Sayın valimiz başta olmak üzere, yetkililer lütfen sesimi duyunuz ve bu işe bir el atınız.
Şartları zorlayınız.
.
Geleceğimiz olan bu güzel çocukları harcamayalım.
Onları;
Hem fiziksel, hem ruhsal kaybetmeyelim.
Tam aksine,
Mükâfatlandırmış olalım…
.
Öneriyi çöpe atmayın, lütfen kaile alın,
Gelecek nesil size minnettar kalacaktır...
***
Oh be!
4 günlük eve kapanma bitti nihayet.
Bu yazımı pazartesi yazmam lazımdı ama o güne fıkra yazdığımdan mecburen bugüne sarktı.
.
Kısıtlamaya maruz kaldığımız günde, yılbaşımızı mı kutladık?
Yoksa,
Yılbaşı kutladığımız için mi kısıtlama oldu bilemedik?
.
Bolu Valisi, sokağa çıkma kısıtlaması ile özgürlük kısıtlamasını karıştırdığından devlet yetkisini kullanarak, “Bir evde eğer normalin üzerinde insan varsa o evdeki herkese cezai müeyyide uygulanacak.” gibi insanların özel hayatlarına tesir edecek anlamsız bir çıkış yaptı.
.
Bazıları da,
Devletin virüs ile mücadelesine bomba koyar gibi “Dansözlü, kumarlı, toplu eğlenceli” geceler düzenleyerek, uygulamalara karşı geldi.
.
Bazıları,
Sokağa çıkma yasağına inatla uymamak adına “Markete gitme, çöp dökme, ekmek veya gazete alma” bahanelerini suiistimal ederek kısıtlamalarda kolluk kuvvetlerine zor anlar yaşattılar.
.
Pencereden ne zaman baksam, el ele gezen gençler, bebelerini gezdiren aileler, kol kola gezen yaşlıları gördüm.

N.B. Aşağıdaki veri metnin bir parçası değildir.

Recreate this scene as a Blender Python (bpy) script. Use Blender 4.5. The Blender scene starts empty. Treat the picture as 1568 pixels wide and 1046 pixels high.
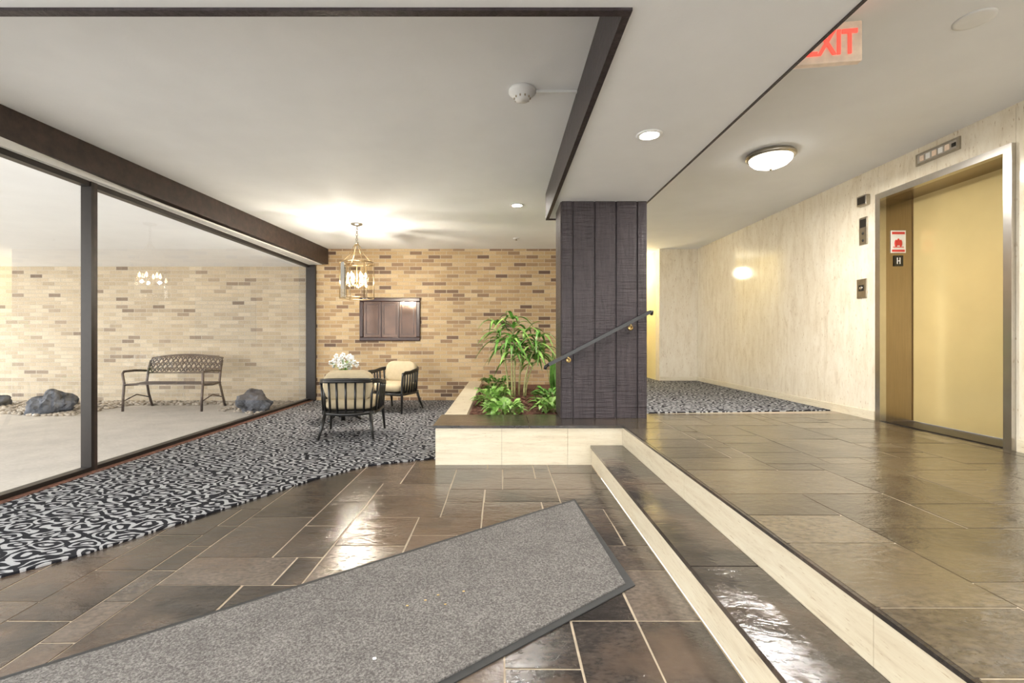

Her ferdin başına bir polis dikemeyen Devlet kararlarına, uymak bu kadar zor muydu?
.
Bu arada;
Evde geçirdikleri 4 güne sabredemeyenler azıcık empati yapıp, haksız yere cezaevlerinde yatanları düşündüler mi acaba?
Uzun süre hâkim görmeden tutukluluk haliyle yatan da var.
.
Aklıma Ferhan Şensoy’un “Pardon” oyunu geldi de…
Film hala devam ediyor…
***
Pazar günü Kayserispor-Beşiktaş maçı oynandı.
Beşiktaş bildiğiniz üzere 2-0 yenerek liderliğe oturdu.
.
Bir tarafın düşmeme, diğer tarafın liderlik isteği ile oynadığı maçın gergin olması sonucu maç ve maç sonrası oldukça çok zor geçti.
.
Öyle ki:
Beşiktaşlı yöneticinin maç sonu verdiği demeçte, “Tribünlerde bir milletvekilinin kardeşi ile birlikte kendi yöneticilerine yumruklu saldırıda bulunduğunu” söyledi.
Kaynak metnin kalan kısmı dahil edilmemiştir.